Step 1: Understanding the Concept:
For a function $f(x)$ to be a valid Probability Density Function (p.d.f.), the total area under its curve must equal 1, i.e., $\int_{-\infty}^{\infty} f(x) dx = 1$. We utilize this property to determine the constant $k$. The Cumulative Distribution Function (c.d.f.), denoted $F(x)$, is then calculated by integrating the p.d.f. from $-\infty$ up to $x$.
Step 2: Key Formula or Approach:
1. Normalization property of p.d.f.: $\int_{-\infty}^{\infty} f(x) dx = 1$.
2. Definition of c.d.f.: $F(x) = \int_{-\infty}^{x} f(t) dt$.

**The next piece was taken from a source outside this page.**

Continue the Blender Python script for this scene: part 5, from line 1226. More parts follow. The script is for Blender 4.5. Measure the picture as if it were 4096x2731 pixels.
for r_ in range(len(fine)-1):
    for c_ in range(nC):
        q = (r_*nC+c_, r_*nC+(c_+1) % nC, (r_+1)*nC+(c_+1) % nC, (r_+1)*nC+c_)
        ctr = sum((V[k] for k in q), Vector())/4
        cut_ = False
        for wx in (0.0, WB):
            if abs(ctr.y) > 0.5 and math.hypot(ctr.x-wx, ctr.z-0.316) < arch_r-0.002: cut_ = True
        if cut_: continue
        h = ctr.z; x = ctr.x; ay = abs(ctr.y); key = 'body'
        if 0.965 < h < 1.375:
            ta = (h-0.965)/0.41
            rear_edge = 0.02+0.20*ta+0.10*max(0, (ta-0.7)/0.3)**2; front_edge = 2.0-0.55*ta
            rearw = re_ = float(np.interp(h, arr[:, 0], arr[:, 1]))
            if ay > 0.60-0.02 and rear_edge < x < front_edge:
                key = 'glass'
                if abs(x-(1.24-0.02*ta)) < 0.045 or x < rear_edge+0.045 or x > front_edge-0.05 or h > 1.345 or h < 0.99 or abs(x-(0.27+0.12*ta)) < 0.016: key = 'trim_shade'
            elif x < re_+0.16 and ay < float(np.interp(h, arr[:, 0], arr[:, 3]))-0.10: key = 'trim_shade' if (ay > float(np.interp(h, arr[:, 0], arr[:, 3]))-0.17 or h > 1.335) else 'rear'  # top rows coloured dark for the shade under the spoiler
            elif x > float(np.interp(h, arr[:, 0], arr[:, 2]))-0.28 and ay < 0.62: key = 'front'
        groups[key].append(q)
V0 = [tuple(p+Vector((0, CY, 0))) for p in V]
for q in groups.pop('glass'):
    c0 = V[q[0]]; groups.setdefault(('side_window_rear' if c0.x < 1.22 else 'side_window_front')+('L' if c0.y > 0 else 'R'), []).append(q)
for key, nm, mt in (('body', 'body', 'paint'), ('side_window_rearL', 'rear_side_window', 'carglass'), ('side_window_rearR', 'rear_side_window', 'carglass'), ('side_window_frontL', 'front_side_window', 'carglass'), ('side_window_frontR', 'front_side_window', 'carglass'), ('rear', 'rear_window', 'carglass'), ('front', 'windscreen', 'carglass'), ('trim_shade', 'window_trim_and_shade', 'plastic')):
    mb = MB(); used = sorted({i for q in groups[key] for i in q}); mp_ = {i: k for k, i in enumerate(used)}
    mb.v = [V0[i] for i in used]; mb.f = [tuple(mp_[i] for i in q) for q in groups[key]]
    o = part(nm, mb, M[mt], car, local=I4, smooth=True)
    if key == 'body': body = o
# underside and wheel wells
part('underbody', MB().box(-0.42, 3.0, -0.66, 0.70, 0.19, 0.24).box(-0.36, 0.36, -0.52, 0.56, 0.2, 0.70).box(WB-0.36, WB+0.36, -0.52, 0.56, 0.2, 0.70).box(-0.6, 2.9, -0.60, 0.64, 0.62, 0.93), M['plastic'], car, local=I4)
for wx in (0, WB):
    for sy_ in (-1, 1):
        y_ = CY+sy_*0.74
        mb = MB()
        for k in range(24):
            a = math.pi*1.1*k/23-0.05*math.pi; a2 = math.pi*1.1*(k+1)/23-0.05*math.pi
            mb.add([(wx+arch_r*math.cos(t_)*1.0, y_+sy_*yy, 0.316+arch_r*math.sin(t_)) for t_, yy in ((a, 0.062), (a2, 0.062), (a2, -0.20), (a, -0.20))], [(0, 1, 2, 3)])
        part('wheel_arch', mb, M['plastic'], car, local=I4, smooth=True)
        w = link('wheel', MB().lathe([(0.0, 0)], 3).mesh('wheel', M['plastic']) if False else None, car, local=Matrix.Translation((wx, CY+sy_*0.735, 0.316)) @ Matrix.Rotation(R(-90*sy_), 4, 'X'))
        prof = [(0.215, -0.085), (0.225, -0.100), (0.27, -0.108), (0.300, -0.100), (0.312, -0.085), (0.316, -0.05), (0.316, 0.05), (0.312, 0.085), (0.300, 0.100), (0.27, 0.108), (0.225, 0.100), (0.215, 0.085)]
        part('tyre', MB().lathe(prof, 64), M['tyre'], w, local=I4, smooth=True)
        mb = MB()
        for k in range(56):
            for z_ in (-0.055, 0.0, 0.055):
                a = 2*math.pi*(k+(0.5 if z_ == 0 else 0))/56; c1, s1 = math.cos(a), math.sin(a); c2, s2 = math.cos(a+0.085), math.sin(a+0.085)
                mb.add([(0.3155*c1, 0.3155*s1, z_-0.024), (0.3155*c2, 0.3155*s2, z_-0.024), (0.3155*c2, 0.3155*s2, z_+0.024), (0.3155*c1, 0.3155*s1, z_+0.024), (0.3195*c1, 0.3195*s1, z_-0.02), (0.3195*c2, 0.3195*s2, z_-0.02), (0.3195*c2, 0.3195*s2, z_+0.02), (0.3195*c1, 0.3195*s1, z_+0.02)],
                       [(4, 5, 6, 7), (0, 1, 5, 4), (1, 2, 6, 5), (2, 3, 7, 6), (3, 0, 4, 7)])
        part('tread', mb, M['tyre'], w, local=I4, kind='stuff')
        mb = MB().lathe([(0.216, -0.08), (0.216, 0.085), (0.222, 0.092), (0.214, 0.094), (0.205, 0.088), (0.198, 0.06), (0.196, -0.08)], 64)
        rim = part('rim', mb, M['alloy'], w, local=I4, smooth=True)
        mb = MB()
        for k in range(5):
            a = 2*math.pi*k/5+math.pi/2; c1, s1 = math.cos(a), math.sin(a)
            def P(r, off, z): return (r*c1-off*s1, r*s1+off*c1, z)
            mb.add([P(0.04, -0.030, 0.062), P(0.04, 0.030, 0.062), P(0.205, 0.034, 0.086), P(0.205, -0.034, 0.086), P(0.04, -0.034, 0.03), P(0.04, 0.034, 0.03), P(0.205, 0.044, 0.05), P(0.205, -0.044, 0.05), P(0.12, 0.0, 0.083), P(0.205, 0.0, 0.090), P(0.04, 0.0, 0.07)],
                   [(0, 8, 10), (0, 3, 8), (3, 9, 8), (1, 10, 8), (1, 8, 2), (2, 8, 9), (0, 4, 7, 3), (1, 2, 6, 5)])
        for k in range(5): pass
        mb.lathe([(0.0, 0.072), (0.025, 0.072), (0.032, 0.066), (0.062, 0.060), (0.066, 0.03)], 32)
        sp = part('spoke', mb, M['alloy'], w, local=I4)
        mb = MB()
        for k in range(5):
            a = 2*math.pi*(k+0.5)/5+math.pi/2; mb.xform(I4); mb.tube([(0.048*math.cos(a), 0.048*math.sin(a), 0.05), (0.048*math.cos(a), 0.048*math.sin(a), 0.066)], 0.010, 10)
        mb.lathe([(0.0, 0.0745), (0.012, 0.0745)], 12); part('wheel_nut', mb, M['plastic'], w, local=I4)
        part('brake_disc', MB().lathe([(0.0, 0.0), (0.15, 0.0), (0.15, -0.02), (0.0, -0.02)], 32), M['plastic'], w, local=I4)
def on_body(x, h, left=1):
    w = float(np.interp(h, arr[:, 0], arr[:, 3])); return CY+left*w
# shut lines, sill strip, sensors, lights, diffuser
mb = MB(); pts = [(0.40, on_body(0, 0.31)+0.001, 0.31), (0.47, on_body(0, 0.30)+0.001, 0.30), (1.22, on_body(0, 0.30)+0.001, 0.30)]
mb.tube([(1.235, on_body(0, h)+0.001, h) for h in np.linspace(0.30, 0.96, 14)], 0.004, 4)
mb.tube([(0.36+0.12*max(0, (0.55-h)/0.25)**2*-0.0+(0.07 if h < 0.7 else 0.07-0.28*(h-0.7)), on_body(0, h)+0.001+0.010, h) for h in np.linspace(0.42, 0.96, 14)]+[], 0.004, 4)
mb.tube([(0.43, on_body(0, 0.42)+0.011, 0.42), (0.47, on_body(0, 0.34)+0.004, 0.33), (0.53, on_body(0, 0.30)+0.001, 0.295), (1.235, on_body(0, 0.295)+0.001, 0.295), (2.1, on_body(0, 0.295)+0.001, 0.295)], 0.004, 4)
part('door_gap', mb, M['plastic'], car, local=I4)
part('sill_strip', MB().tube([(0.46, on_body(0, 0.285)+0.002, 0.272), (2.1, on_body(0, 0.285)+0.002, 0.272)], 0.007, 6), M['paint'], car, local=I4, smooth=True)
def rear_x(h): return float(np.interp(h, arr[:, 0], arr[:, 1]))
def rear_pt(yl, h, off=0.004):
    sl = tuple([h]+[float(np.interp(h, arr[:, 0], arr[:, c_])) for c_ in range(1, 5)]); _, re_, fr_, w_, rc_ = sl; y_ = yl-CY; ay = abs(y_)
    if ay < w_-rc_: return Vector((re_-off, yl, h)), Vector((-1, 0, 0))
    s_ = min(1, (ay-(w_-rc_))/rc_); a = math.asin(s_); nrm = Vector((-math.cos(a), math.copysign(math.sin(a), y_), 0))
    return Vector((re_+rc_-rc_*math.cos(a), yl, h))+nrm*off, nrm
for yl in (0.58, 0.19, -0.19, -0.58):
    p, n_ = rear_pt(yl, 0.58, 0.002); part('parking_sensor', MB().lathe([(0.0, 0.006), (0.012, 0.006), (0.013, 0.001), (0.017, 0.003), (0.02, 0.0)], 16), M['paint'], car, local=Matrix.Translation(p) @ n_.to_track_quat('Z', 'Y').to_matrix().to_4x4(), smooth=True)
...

3. Standard integration formula: $\int \frac{1}{x^2+1} dx = \tan^{-1} x + C$.
Step 3: Detailed Explanation:
First, find the constant $k$ using the property that the total probability must be 1:
\[ \int_{-\infty}^{\infty} f(x) dx = 1 \]
Given the piecewise definition, $f(x)$ is non-zero only for $x>0$:
\[ \int_{0}^{\infty} \frac{k}{x^2+1} dx = 1 \]
Evaluate the integral:
\[ k \left[ \tan^{-1} x \right]_0^\infty = 1 \]
\[ k \left( \lim_{x \to \infty} \tan^{-1} x - \tan^{-1} 0 \right) = 1 \]
Substitute the known values: $\lim_{x \to \infty} \tan^{-1} x = \frac{\pi}{2}$ and $\tan^{-1} 0 = 0$.
\[ k \left( \frac{\pi}{2} - 0 \right) = 1 \]
\[ k \cdot \frac{\pi}{2} = 1 \implies k = \frac{2}{\pi} \]
So, the proper p.d.f. is $f(x) = \frac{2}{\pi(x^2+1)}$ for $x>0$.
Now, calculate the c.d.f. $F(x)$ for an arbitrary $x>0$:
\[ F(x) = \int_{-\infty}^{x} f(t) dt = \int_{-\infty}^{0} 0 \,dt + \int_{0}^{x} \frac{2}{\pi(t^2+1)} dt \]
\[ F(x) = 0 + \frac{2}{\pi} \left[ \tan^{-1} t \right]_0^x \]
Evaluate at the limits:
\[ F(x) = \frac{2}{\pi} (\tan^{-1} x - \tan^{-1} 0) \]
\[ F(x) = \frac{2}{\pi} \tan^{-1} x \]
Step 4: Final Answer:
The c.d.f. is $\frac{2}{\pi} \tan^{-1} x$.